* _DATA TO PROCESS_:
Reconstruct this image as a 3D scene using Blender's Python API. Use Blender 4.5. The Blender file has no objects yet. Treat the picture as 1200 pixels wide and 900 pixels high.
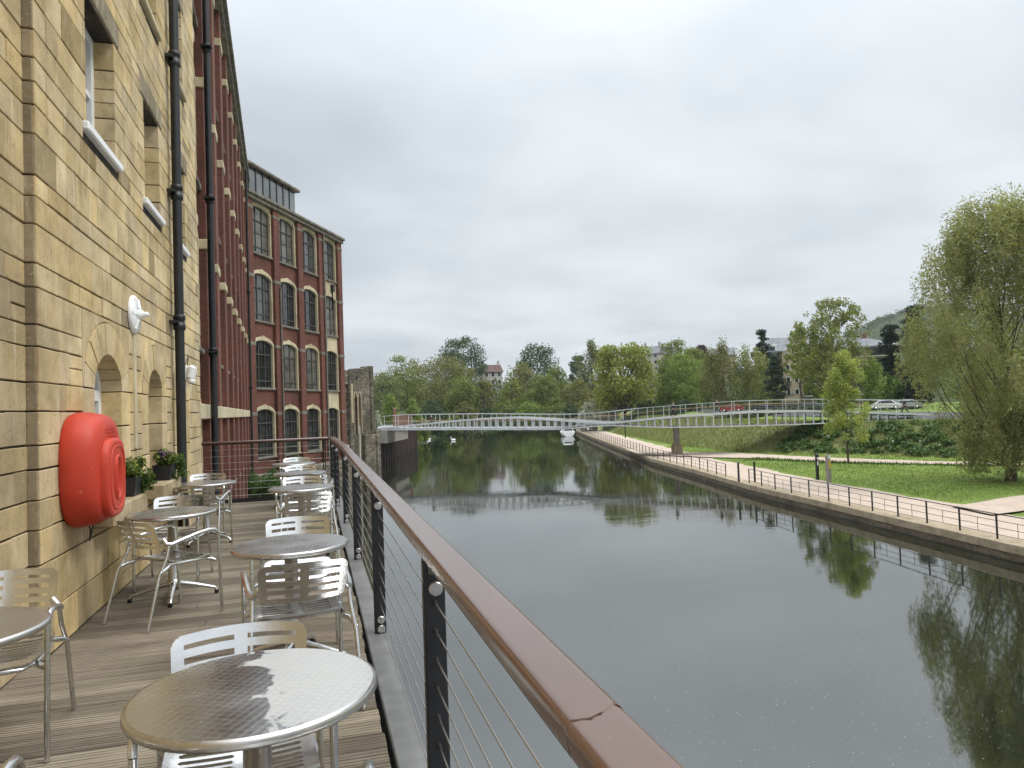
import bpy, bmesh, math, random
import numpy as np
from mathutils import Vector, Matrix
R = math.radians
random.seed(7)
scene = bpy.context.scene
col = scene.collection
PI = math.pi

# ------------------------------------------------------------------ camera (world: Y along the deck, Z = 0 at the boards)
CF, CYAW, CPITCH, CROLL, CH = 840.0, 0.271, 0.032, 0.035, 1.53
_F = Vector((math.sin(CYAW) * math.cos(CPITCH), math.cos(CYAW) * math.cos(CPITCH), math.sin(CPITCH)))
_R0 = Vector((math.cos(CYAW), -math.sin(CYAW), 0)); _U0 = _R0.cross(_F)
_U = math.cos(CROLL) * _U0 + math.sin(CROLL) * _R0
_R = math.cos(CROLL) * _R0 - math.sin(CROLL) * _U0
def at(px, py, d):                     # a measured pixel of the survey photo (1200 x 900) at a distance -> world point
    return Vector((0, 0, CH)) + (_F + _R * ((px - 600) / CF) - _U * ((py - 450) / CF)) * d
def depth_of(x, y, z=0):
    return (Vector((x, y, z)) - Vector((0, 0, CH))).dot(_F)

cam_d = bpy.data.cameras.new('camera'); cam = bpy.data.objects.new('camera', cam_d); col.objects.link(cam)
M = Matrix.Identity(4)
for i in range(3):
    M[i][0], M[i][1], M[i][2] = _R[i], _U[i], -_F[i]
M.translation = (0, 0, CH)
cam.matrix_world = M
cam_d.sensor_width = 36; cam_d.lens = CF / 1200 * 36; cam_d.clip_start = 0.05; cam_d.clip_end = 6000
scene.camera = cam

# ------------------------------------------------------------------ mesh helper
class MB:
    def __init__(s): s.v, s.f, s.m, s.s, s.t = [], [], [], [], []
    def add(s, vs, fs, mi=0, sm=False, tint=None):
        o = len(s.v); s.v.extend([tuple(v) for v in vs])
        for f in fs:
            s.f.append([o + i for i in f]); s.m.append(mi); s.s.append(sm); s.t.append(tint or (1, 1, 1))
        return s
    def box(s, x0, x1, y0, y1, z0, z1, b=0.0, mi=0, tint=None, mat=None):
        cx, cy, cz = (x0 + x1) / 2, (y0 + y1) / 2, (z0 + z1) / 2
        h = (abs(x1 - x0) / 2, abs(y1 - y0) / 2, abs(z1 - z0) / 2)
        if b <= 0:
            vs = [(cx + i * h[0], cy + j * h[1], cz + k * h[2]) for i in (-1, 1) for j in (-1, 1) for k in (-1, 1)]
            fs = [(0, 1, 3, 2), (4, 6, 7, 5), (0, 4, 5, 1), (2, 3, 7, 6), (0, 2, 6, 4), (1, 5, 7, 3)]
        else:
            b = min(b, min(h) * .95); vs = []; idx = {}
            for i in (-1, 1):
                for j in (-1, 1):
                    for k in (-1, 1):
                        for ax in range(3):
                            p = [i * (h[0] - b), j * (h[1] - b), k * (h[2] - b)]
                            sg = (i, j, k)[ax]; p[ax] = sg * h[ax]
                            idx[(i, j, k, ax)] = len(vs); vs.append((cx + p[0], cy + p[1], cz + p[2]))
            fs = []
            S = (-1, 1)
            for ax in range(3):
                o1, o2 = [a for a in range(3) if a != ax]
                for sg in S:
                    q = []
                    for (a, c) in ((-1, -1), (1, -1), (1, 1), (-1, 1)):
                        t = [0, 0, 0]; t[ax] = sg; t[o1] = a; t[o2] = c; q.append(idx[(*t, ax)])
                    fs.append(q)
                for a in S:
                    for c in S:
                        t = [0, 0, 0]; t[o1] = a; t[o2] = c
                        t0 = t[:]; t0[ax] = -1; t1 = t[:]; t1[ax] = 1
                        fs.append([idx[(*t0, o1)], idx[(*t1, o1)], idx[(*t1, o2)], idx[(*t0, o2)]])
            for i in S:
                for j in S:
                    for k in S: fs.append([idx[(i, j, k, a)] for a in range(3)])
        if mat is not None: vs = [tuple(mat @ Vector(v)) for v in vs]
        return s.add(vs, fs, mi, False, tint)
    def tube(s, pts, r, n=8, mi=0, closed=False, flat=1.0, sm=True, tint=None):
        P = [Vector(p) for p in pts]; m = len(P)
        rr = r if isinstance(r, (list, tuple)) else [r] * m
        up = None; vs = []
        for i in range(m):
            if closed: t = P[(i + 1) % m] - P[i - 1]
            else: t = P[min(i + 1, m - 1)] - P[max(i - 1, 0)]
            if t.length < 1e-9: t = Vector((0, 0, 1))
            t.normalize()
            if up is None:
                up = Vector((0, 0, 1)) if abs(t.z) < .9 else Vector((0, 1, 0))
            a = t.cross(up)
            if a.length < 1e-6: a = t.orthogonal()
            a.normalize(); b = a.cross(t); up = b
            for k in range(n):
                an = 2 * PI * k / n
                vs.append(P[i] + a * (math.cos(an) * rr[i]) + b * (math.sin(an) * rr[i] * flat))
        fs = []
        for i in range(m if closed else m - 1):
            j = (i + 1) % m
            for k in range(n):
                k2 = (k + 1) % n
                fs.append((i * n + k, i * n + k2, j * n + k2, j * n + k))
        s.add(vs, fs, mi, sm, tint)
        if not closed:
            s.add(vs[:n], [list(range(n))[::-1]], mi, False, tint); s.add(vs[-n:], [list(range(n))], mi, False, tint)
        return s
    def bar(s, p0, p1, w, h, mi=0, up=(0, 0, 1), b=0.0, tint=None):
        p0, p1 = Vector(p0), Vector(p1); d = p1 - p0; L = d.length; d.normalize()
        u = Vector(up); a = d.cross(u)
        if a.length < 1e-5: a = d.orthogonal()
        a.normalize(); u = a.cross(d)
        m = Matrix((( d.x, a.x, u.x, p0.x), (d.y, a.y, u.y, p0.y), (d.z, a.z, u.z, p0.z), (0, 0, 0, 1)))
        return s.box(0, L, -w / 2, w / 2, -h / 2, h / 2, b, mi, tint, m)
    def lathe(s, prof, n=24, mat=None, mi=0, sm=True):
        mat = mat or Matrix.Identity(4); vs = []; fs = []
        for (r, z) in prof:
            for k in range(n):
                a = 2 * PI * k / n; vs.append(mat @ Vector((r * math.cos(a), r * math.sin(a), z)))
        for i in range(len(prof) - 1):
            for k in range(n):
                k2 = (k + 1) % n; fs.append((i * n + k, i * n + k2, (i + 1) * n + k2, (i + 1) * n + k))
        s.add(vs, fs, mi, sm)
        if prof[0][0] > 1e-6: s.add(vs[:n], [list(range(n))[::-1]], mi, False)
        if prof[-1][0] > 1e-6: s.add(vs[-n:], [list(range(n))], mi, False)
        return s
    def prism(s, poly, fn0, fn1, mi=0, sm=False, tint=None):
        """poly: list of 2d points; fn0 / fn1 map one to the front / back 3d point"""
        n = len(poly); a = [fn0(*p) for p in poly]; b = [fn1(*p) for p in poly]
        fs = [list(range(n)), list(range(2 * n - 1, n - 1, -1))] + [(i, n + i, n + (i + 1) % n, (i + 1) % n) for i in range(n)]
        return s.add(a + b, fs, mi, sm, tint)
    def build(s, name, mats, parent=None, loc=None, rot=None, tint=False, recalc=True, auto=None):
        me = bpy.data.meshes.new(name)
        me.from_pydata(s.v, [], s.f)
        if not isinstance(mats, (list, tuple)): mats = [mats]
        for m in mats: me.materials.append(m)
        me.polygons.foreach_set('material_index', s.m)
        me.polygons.foreach_set('use_smooth', s.s)
        if tint:
            at_ = me.attributes.new('tint', 'FLOAT_COLOR', 'FACE')
            at_.data.foreach_set('color', np.array([(*t, 1.0) for t in s.t], 'f').ravel())
        me.update()
        if recalc and len(s.f) < 60000:
            bm = bmesh.new(); bm.from_mesh(me)
            bmesh.ops.remove_doubles(bm, verts=bm.verts, dist=1e-6) if auto else None
            bmesh.ops.recalc_face_normals(bm, faces=bm.faces); bm.to_mesh(me); bm.free()
        return link(name, me, parent, loc, rot)

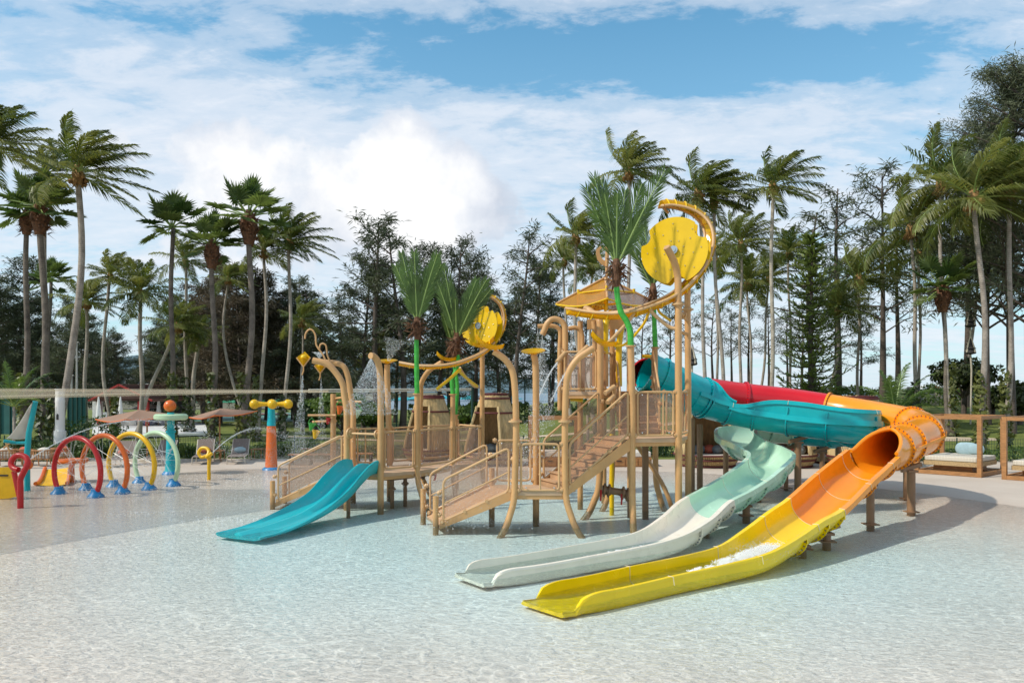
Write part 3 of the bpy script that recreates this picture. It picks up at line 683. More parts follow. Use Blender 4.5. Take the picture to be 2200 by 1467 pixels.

* _WORK TO COMPLETE_:
In the records above, find the line containing "return (Vector((x, y, z))" and output every line from the first through that one, exactly, omitting pictures.

* _TASK OUTPUT_:
Reconstruct this image as a 3D scene using Blender's Python API. Use Blender 4.5. The Blender file has no objects yet. Treat the picture as 1200 pixels wide and 900 pixels high.
import bpy, bmesh, math, random
import numpy as np
from mathutils import Vector, Matrix
R = math.radians
random.seed(7)
scene = bpy.context.scene
col = scene.collection
PI = math.pi

# ------------------------------------------------------------------ camera (world: Y along the deck, Z = 0 at the boards)
CF, CYAW, CPITCH, CROLL, CH = 840.0, 0.271, 0.032, 0.035, 1.53
_F = Vector((math.sin(CYAW) * math.cos(CPITCH), math.cos(CYAW) * math.cos(CPITCH), math.sin(CPITCH)))
_R0 = Vector((math.cos(CYAW), -math.sin(CYAW), 0)); _U0 = _R0.cross(_F)
_U = math.cos(CROLL) * _U0 + math.sin(CROLL) * _R0
_R = math.cos(CROLL) * _R0 - math.sin(CROLL) * _U0
def at(px, py, d):                     # a measured pixel of the survey photo (1200 x 900) at a distance -> world point
    return Vector((0, 0, CH)) + (_F + _R * ((px - 600) / CF) - _U * ((py - 450) / CF)) * d
def depth_of(x, y, z=0):
    return (Vector((x, y, z)) - Vector((0, 0, CH))).dot(_F)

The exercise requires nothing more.